NE 527 Nuclear Material Safeguards and Non-Proliferation
This course aims to thoroughly cover the fundamental aspects of nuclear material safeguards and non-proliferation for domestic graduate students seeking professional career in these fields. Specific contents and topics of this course include, but are not limited to, the following: 1) Brief review of the fundamental components of civilian and military fuel cycle; 2) Histories of nuclear weapon development, the International Atomic Energy Agency (IAEA), the Treaty on the Non-Proliferation of Nuclear Weapons (NPT), and finally the Agreement for Cooperation between the Government of the Republic of Korea and the Government of the United States of America concerning Civil Use of Atomic Energy; 3) Measurement systems for Nuclear Material Accountancy (NMA); 4) Technical and legal basis for material protection, control, and accounting systems; 5) Political and technological issues of nuclear proliferation; 6) Proliferation Resistance (PR) of various nuclear fuel cycles; 7) International and domestic safeguards; 8) Containment and Surveillance (C/S); 9) Physical Protection (PP).

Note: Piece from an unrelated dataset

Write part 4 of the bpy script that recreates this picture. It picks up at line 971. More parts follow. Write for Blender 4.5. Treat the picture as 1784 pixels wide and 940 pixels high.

NE 528 Nuclear Fuel Performance Experiment and Modeling
To provide in-depth understanding on FRAPCON/FRAPTRAN code. MOOSE-BISON-Marmot code will also be introduced, however briefly.
NE 529 Radiation Materials Engineering
Focuses on physical effects of irradiation on metals - Radiation-induced segregation (RIS); Nucleation and growth of dislocation loops, voids, and bubbles; Phase stability under irradiation - and the utilization of ion accelerators to emulate the effects of neutron irradiation in reactor components.